The federal court system, while not without its flaws, has been far more effective at trying terrorist suspects in accordance with fair trial rights than the military commissions. Since September 11, hundreds of terrorism suspects have been prosecuted including Omar Abdel-Rahman, the “blind sheikh,” and Ramzi Yousef, both organizers of the 1993 World Trade Center bombing; Zacarias Moussaoui, one of the September 11 plotters; Richard Reid, the “shoe-bomber”; Umar Abdulmutallab, the 2009 Christmas Day “underwear bomber”; and Faisal Shahzad, the 2010 “Times Square bomber,” to name a few. Each of these individuals is now serving a life sentence in federal prison.

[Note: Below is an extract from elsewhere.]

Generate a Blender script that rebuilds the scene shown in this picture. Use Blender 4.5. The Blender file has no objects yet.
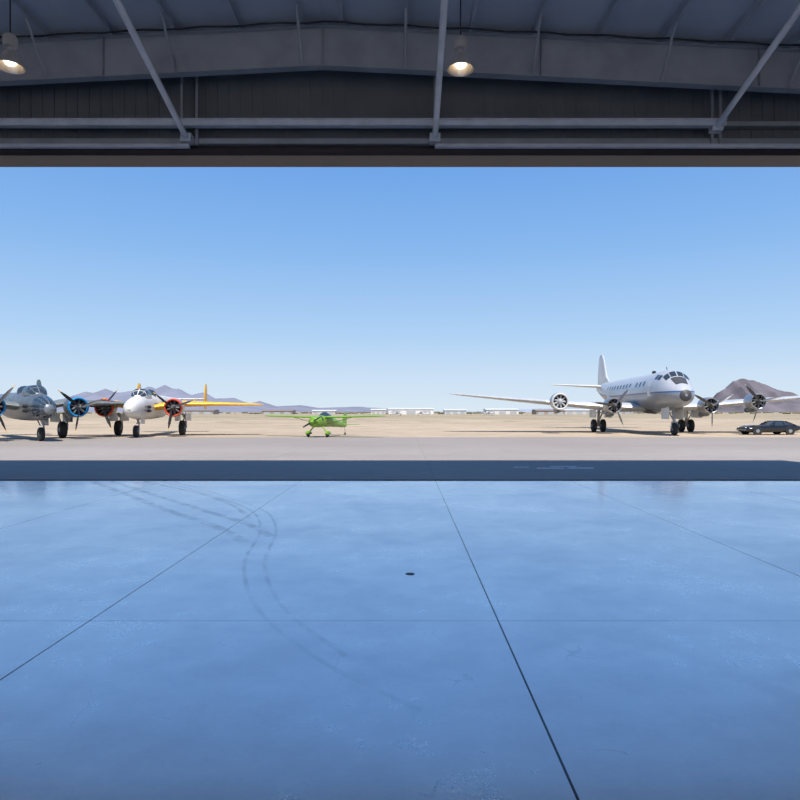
import bpy, math, random
from mathutils import Vector, Matrix, noise
random.seed(7)
sc = bpy.context.scene
sc.view_settings.view_transform = 'Standard'
sc.view_settings.exposure = 0.0
PI = math.pi

# ------------------------------------------------------------------ materials
def nmat(name):
    m = bpy.data.materials.new(name); m.use_nodes = True
    nt = m.node_tree; b = nt.nodes['Principled BSDF']
    return m, nt, b
def col(c): return (c[0], c[1], c[2], 1)
def mat(name, c, rough=0.6, metal=0.0, var=0.12, scale=2.0, bump=0.0, spec=0.5, emit=None, estr=0.0):
    m, nt, b = nmat(name)
    b.inputs['Roughness'].default_value = rough
    b.inputs['Metallic'].default_value = metal
    b.inputs['Specular IOR Level'].default_value = spec
    tc = nt.nodes.new('ShaderNodeTexCoord')
    nz = nt.nodes.new('ShaderNodeTexNoise'); nz.inputs['Scale'].default_value = scale
    nz.inputs['Detail'].default_value = 5
    nt.links.new(tc.outputs['Object'], nz.inputs['Vector'])
    rp = nt.nodes.new('ShaderNodeValToRGB')
    rp.color_ramp.elements[0].position = 0.3; rp.color_ramp.elements[1].position = 0.7
    rp.color_ramp.elements[0].color = col([max(0, x*(1-var)) for x in c])
    rp.color_ramp.elements[1].color = col([min(1, x*(1+var)) for x in c])
    nt.links.new(nz.outputs['Fac'], rp.inputs['Fac'])
    nt.links.new(rp.outputs['Color'], b.inputs['Base Color'])
    if bump:
        bp = nt.nodes.new('ShaderNodeBump'); bp.inputs['Strength'].default_value = bump
        nt.links.new(nz.outputs['Fac'], bp.inputs['Height']); nt.links.new(bp.outputs['Normal'], b.inputs['Normal'])
    if emit:
        b.inputs['Emission Color'].default_value = col(emit); b.inputs['Emission Strength'].default_value = estr
    return m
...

The new provisions in the SASC draft of the NDAA would lift the bar on the use of funds to transfer detainees to US federal court for trial, which is the only real option for the administration if it hopes that any future verdicts obtained will be able to withstand an appeal.

One unfortunate feature of the provisions is that they allow for the transfer of Guantanamo detainees to the US not only for trial, but also for continued detention. Indefinite detention without charge or trial is a violation of international law regardless of where it occurs. Continuing this practice – whether at Guantanamo, in the US, or elsewhere – has no justification. We strongly support passage of the provisions because they would provide the administration more flexibility to transfer detainees out of Guantanamo, and would better secure fair trials for those the administration plans to prosecute, but would caution that we firmly oppose the use of these provisions to continue indefinite detention without trial. The correct course of action is for the administration to either prosecute or release the remaining detainees at Guantanamo Bay.

 

[1] Because Congress did not pass a continuing resolution before government shutdown on October 1 2013, technically the restrictions are not now in place, but when a budget is passed the FY13 restrictions will be re-imposed.